Methods for Finding the LCM
Just like the GCF, the LCM can be found by three different methods. Pick the one that suits the numbers and the situation.
Method 1 – Listing Multiples
List multiples of the largest number until you find one divisible by the others.
LCM(6, 8) by listing
Multiples of 8: 8, 16, 24, 32...
Is 8 divisible by 6? No. Is 16? No. Is 24? Yes (24÷6=4). LCM = 24
Method 2 – Prime Factorization
Write each number as a product of primes. Take each prime to its highest power across all the numbers. Multiply.
LCM(12, 18, 20)
12 = 2² × 3 18 = 2 × 3² 20 = 2² × 5
Highest powers: 2², 3², 5¹
LCM = 4 × 9 × 5 = 180
Method 3 – Using GCF
Apply the formula: LCM(a,b) = (a × b) ÷ GCF(a,b)
LCM(14, 21)
GCF(14,21): factors of 14 = {1,2,7,14}; factors of 21 = {1,3,7,21}. GCF = 7.

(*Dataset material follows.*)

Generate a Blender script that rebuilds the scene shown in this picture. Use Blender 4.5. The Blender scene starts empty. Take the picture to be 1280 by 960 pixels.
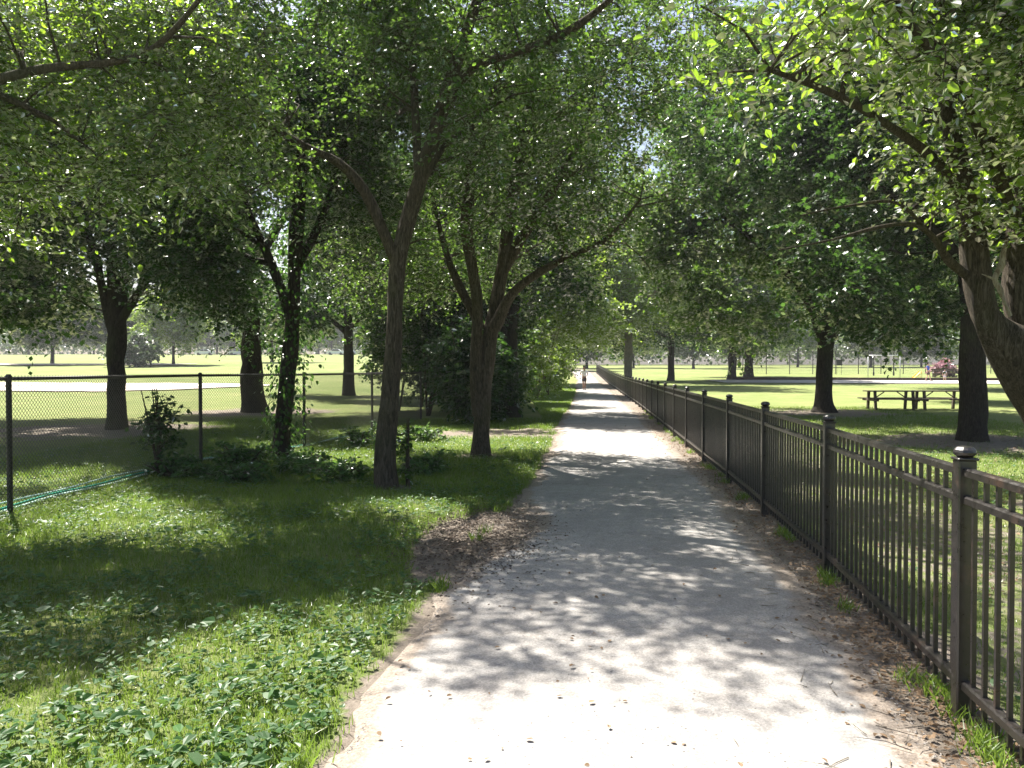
import bpy, math, random
import numpy as np
from mathutils import Vector

R = math.radians
rng = np.random.default_rng(7)
random.seed(7)
scene = bpy.context.scene
COL = scene.collection

# ------------------------------------------------------------------ camera
F_PX, HZ, EYE = 1000.0, 462.0, 1.6            # photo focal length in pixels, horizon row, eye height
cam = bpy.data.cameras.new('camera')
cam.sensor_width = 36.0
cam.lens = 36.0 * F_PX / 1280.0
cam.clip_start, cam.clip_end = 0.05, 4000
camo = bpy.data.objects.new('camera', cam)
camo.location = (0, 0, EYE)
camo.rotation_euler = (R(90 - math.degrees(math.atan((480 - HZ) / F_PX))), 0, 0)
COL.objects.link(camo)
scene.camera = camo

# ------------------------------------------------------------------ light
SUN_EL, SUN_AZ = 57.0, -36.0                  # azimuth measured from +Y, negative = to the left
world = bpy.data.worlds.new('World')
scene.world = world
world.use_nodes = True
nt = world.node_tree
bg = nt.nodes['Background']
sky = nt.nodes.new('ShaderNodeTexSky')
sky.sky_type = 'NISHITA'
sky.sun_disc = False
sky.sun_elevation = R(SUN_EL)
sky.sun_rotation = R(SUN_AZ)
sky.dust_density = 3.0
sky.air_density = 1.0
nt.links.new(sky.outputs[0], bg.inputs[0])
bg.inputs[1].default_value = 0.06
sl = bpy.data.lights.new('sun', 'SUN')
sl.energy = 5.0
sl.angle = R(0.53)
sl.color = (1.0, 0.95, 0.86)
so = bpy.data.objects.new('sun', sl)
az, el = R(SUN_AZ), R(SUN_EL)
sdir = Vector((math.sin(az) * math.cos(el), math.cos(az) * math.cos(el), math.sin(el)))
so.rotation_euler = sdir.to_track_quat('Z', 'Y').to_euler()
so.location = (0, 0, 60)
COL.objects.link(so)
scene.view_settings.view_transform = 'Standard'
scene.view_settings.look = 'None'
scene.view_settings.exposure = 1.75
scene.view_settings.gamma = 1.0
scene.view_settings.use_curve_mapping = False
cy = scene.cycles
cy.max_bounces = 7
cy.diffuse_bounces = 5
cy.glossy_bounces = 2
cy.transmission_bounces = 5
cy.volume_bounces = 0
cy.transparent_max_bounces = 4
cy.use_denoising = True
cy.sample_clamp_indirect = 6.0

# ------------------------------------------------------------------ numpy helpers
def vnoise(x, y, seed=0):
    x = np.asarray(x, float); y = np.asarray(y, float)
    xi, yi = np.floor(x).astype(np.int64), np.floor(y).astype(np.int64)
    fx, fy = x - xi, y - yi
    fx, fy = fx * fx * (3 - 2 * fx), fy * fy * (3 - 2 * fy)
    def h(a, b):
        n = (a * 374761393 + b * 668265263 + seed * 974634777) & 0x7fffffff
        n = ((n ^ (n >> 13)) * 1274126177) & 0x7fffffff
        return ((n ^ (n >> 16)) & 0xffff) / 65535.0
    return (h(xi, yi) * (1 - fx) + h(xi + 1, yi) * fx) * (1 - fy) + (h(xi, yi + 1) * (1 - fx) + h(xi + 1, yi + 1) * fx) * fy
def fbm(x, y, seed=0, o=4):
    s, a, t = 0, 1.0, 0
    for i in range(o):
        s = s + a * vnoise(x * 2 ** i, y * 2 ** i, seed + i * 17); t += a; a *= .55
    return s / t
def sstep(a, b, x):
    t = np.clip((np.asarray(x, float) - a) / (b - a), 0, 1)
    return t * t * (3 - 2 * t)
def soft(t, k=6.0):                           # smooth ramp
    t = np.asarray(t, float)
    return np.where(t > 30 * k, t, k * np.log1p(np.exp(np.clip(t / k, -30, 30))))
def terrain(x, y):
    x = np.asarray(x, float); y = np.asarray(y, float)
    yc = np.minimum(y, 215.0)
    right = .018 * soft(yc - 50, 4)
    left = .032 * soft(yc - 36, 4)
    w = sstep(-1, -14, x)
    z = left * w + right * (1 - w)
    z = np.where(y < 24, 0.0, z * sstep(24, 40, y))
    return z
def tz(x, y): return float(terrain(x, y))
def W(px, py, d):                             # a point of the place at distance d seen at that photo pixel
    return ((px - 640) / F_PX * d, d, EYE + (HZ - py) / F_PX * d)

FENCE_Y = [-6, 3.65, 6.2, 8.74, 11.3, 21.6, 33.3, 45, 57, 69, 90, 112]
FENCE_X = [0.78, 2.07, 2.46, 2.77, 3.07, 4.13, 5.36, 6.5, 7.5, 8.35, 10.05, 11.8]
EDGE_Y = [-6, 3.2, 6, 9, 11.6, 17, 23.5, 33, 45, 57, 80, 112, 130]
EDGE_X = [-1.9, -.70, -.42, 0.0, .35, .88, 1.4, 2.4, 3.5, 4.6, 6.6, 8.6, 9.6]
def fence_x(y): return np.interp(y, FENCE_Y, FENCE_X)
def edge_l(y): return np.interp(y, EDGE_Y, EDGE_X)
def edge_r(y): return fence_x(y) - np.interp(y, [0, 12, 25, 40, 112], [.24, .24, .30, .5, .8])
def bare(x, y):                               # how bare of grass the ground is
    n = (fbm(x * 1.3, y * 1.3, 3) - .5) * .9
    el, fx = edge_l(y), fence_x(y)
    d = np.where(x < (el + fx) / 2, el - x, x - (fx + .15))
    b = 1 - sstep(-.06, .22, d + n * .4)
    b = np.where((x > el) & (x < fx + .15), 1.0, b)
    q = ((x + .28 - .13 * (y - 7.5)) / .68) ** 2 + ((y - 7.6) / 1.7) ** 2
    b = np.maximum(b, 1 - sstep(.55, 1.05, q + n * .9))
    # worn strip under the trees behind the right fence
    u = (x - fx - 1.4) / 1.5
    b = np.maximum(b, (1 - sstep(.4, 1.1, np.abs(u) + n * 1.6)) * .5)
    # worn ground in the deep shade around the trunks
    for cx, cy_, r in ((-10.8, 21.5, 4.5), (-9.6, 30, 4.0), (11.7, 29.5, 4.0), (10.5, 17.5, 4.0), (6.9, 9, 1.8), (-1.6, 10.8, .5), (-.6, 14.8, .7), (-.5, 20, 2.6)):
        q = np.hypot(x - cx, y - cy_) / r
        b = np.maximum(b, (1 - sstep(.3, 1.05, q + n * .9)) * .8)
    return np.clip(b, 0, 1)

# ------------------------------------------------------------------ object helpers
def tag(o, label=None, cat=None, group=None, kind=None):
    if label: o['label'] = label
    if cat: o['category'] = cat
    if group: o['group'] = group
    if kind: o['kind'] = kind
    return o
def empty(name, loc, rz=0.0, label=None, cat=None, group=None):
    o = bpy.data.objects.new(name, None)
    o.location = loc; o.rotation_euler = (0, 0, rz); o.empty_display_size = .3
    COL.objects.link(o)
    return tag(o, label, cat, group)
def mesh_obj(name, V, faces, mat, parent=None, attrs=None, smooth=False, local=None):
    """V (n,3); faces: an (m,k) array or a list of such arrays. local: subtract this origin."""
    V = np.asarray(V, np.float32).reshape(-1, 3)
    if local is not None: V = V - np.asarray(local, np.float32)
    if not isinstance(faces, list): faces = [faces]
    faces = [np.asarray(f, np.int32) for f in faces if len(f)]
    me = bpy.data.meshes.new(name)
    me.vertices.add(len(V)); me.vertices.foreach_set('co', V.ravel())
    loops = np.concatenate([f.ravel() for f in faces])
    tot = np.concatenate([np.full(len(f), f.shape[1], np.int32) for f in faces])
    start = np.concatenate([[0], np.cumsum(tot)[:-1]]).astype(np.int32)
    me.loops.add(len(loops)); me.loops.foreach_set('vertex_index', loops)
    me.polygons.add(len(tot)); me.polygons.foreach_set('loop_start', start)
    me.polygons.foreach_set('loop_total', tot)
    me.polygons.foreach_set('use_smooth', np.full(len(tot), smooth))
    me.update(calc_edges=True)
    for k, a in (attrs or {}).items():
        at = me.attributes.new(k, 'FLOAT', 'POINT'); at.data.foreach_set('value', np.asarray(a, np.float32))
    me.materials.append(mat)
    o = bpy.data.objects.new(name, me)
    COL.objects.link(o)
    if parent is not None: o.parent = parent
    return o
class MB:                                      # gathers shapes for ONE mesh
    def __init__(s): s.V = []; s.F = {}; s.n = 0
    def add(s, V, F):
        V = np.asarray(V, float).reshape(-1, 3)
        if not isinstance(F, list): F = [F]
        for f in F:
            f = np.asarray(f, int)
            if len(f): s.F.setdefault(f.shape[1], []).append(f + s.n)
        s.V.append(V); s.n += len(V); return s
    def box(s, c, size, bevel=0.0, rz=0.0, shear=(0, 0)):
        hx, hy, hz = [q / 2 for q in size]; b = min(bevel, hx * .9, hy * .9, hz * .9)
        if b <= 0:
            V = [(x, y, z) for z in (-hz, hz) for x, y in ((-hx, -hy), (hx, -hy), (hx, hy), (-hx, hy))]
            F = [(0, 3, 2, 1), (4, 5, 6, 7), (0, 1, 5, 4), (1, 2, 6, 5), (2, 3, 7, 6), (3, 0, 4, 7)]
            V = np.array(V, float); FF = [np.array(F)]
        else:
            V = []; 
            for z, i in ((-hz, b), (-hz + b, 0), (hz - b, 0), (hz, b)):
                x, y = hx - i, hy - i
                V += [(-x + b, -y, z), (x - b, -y, z), (x, -y + b, z), (x, y - b, z), (x - b, y, z), (-x + b, y, z), (-x, y - b, z), (-x, -y + b, z)]
            V = np.array(V, float)
            q = [(r * 8 + i, r * 8 + (i + 1) % 8, (r + 1) * 8 + (i + 1) % 8, (r + 1) * 8 + i) for r in range(3) for i in range(8)]
            FF = [np.array(q), np.array([tuple(reversed(range(8))), tuple(range(24, 32))])]
        c_, s_ = math.cos(rz), math.sin(rz)
        V = np.stack([V[:, 0] * c_ - V[:, 1] * s_ + shear[0] * V[:, 2], V[:, 0] * s_ + V[:, 1] * c_ + shear[1] * V[:, 2], V[:, 2]], 1)
        return s.add(V + np.array(c), FF)
    def tube(s, pts, rad, seg=8, cap=True):
        V, F, C = tube(pts, rad, seg); s.add(V, [F] + ([C] if cap and len(C) else [])); return s
    def lathe(s, c, prof, seg=12):
        a = np.linspace(0, 2 * np.pi, seg, endpoint=False)
        V = np.array([(c[0] + r * np.cos(t), c[1] + r * np.sin(t), c[2] + z) for r, z in prof for t in a])
        F = [(i * seg + j, i * seg + (j + 1) % seg, (i + 1) * seg + (j + 1) % seg, (i + 1) * seg + j) for i in range(len(prof) - 1) for j in range(seg)]
        C = [tuple(reversed(range(seg))), tuple(range((len(prof) - 1) * seg, len(prof) * seg))]
        return s.add(V, [np.array(F), np.array(C)])
    def build(s, name, mat, parent=None, smooth=False, local=None):
        return mesh_obj(name, np.concatenate(s.V), [np.concatenate(f) for f in s.F.values()], mat, parent, smooth=smooth, local=local)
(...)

LCM = (14 × 21) ÷ 7 = 294 ÷ 7 = 42
Method Comparison
| Method | Best For | Limitation |
|---|---|---|
| Listing multiples | Small numbers, quick checks | Slow for large or three-way LCM |
| Prime factorization | Three or more numbers | Requires factorization first |
| GCF formula | Exactly two numbers | Does not extend to three+ directly |
Key Takeaways
- Prime factorization: take the highest power of every prime that appears.
- GCF formula is the fastest for two numbers when GCF is easy to find.
- For three numbers: find LCM of the first two, then LCM of that result with the third.
Practice Questions
- Find LCM(15, 20) using the GCF formula.
- Find LCM(8, 12, 18) using prime factorization.
- Find LCM(35, 50) using any method.
- Verify: LCM(9,12) × GCF(9,12) = 9 × 12.
- Find LCM(6, 10, 15) using prime factorization.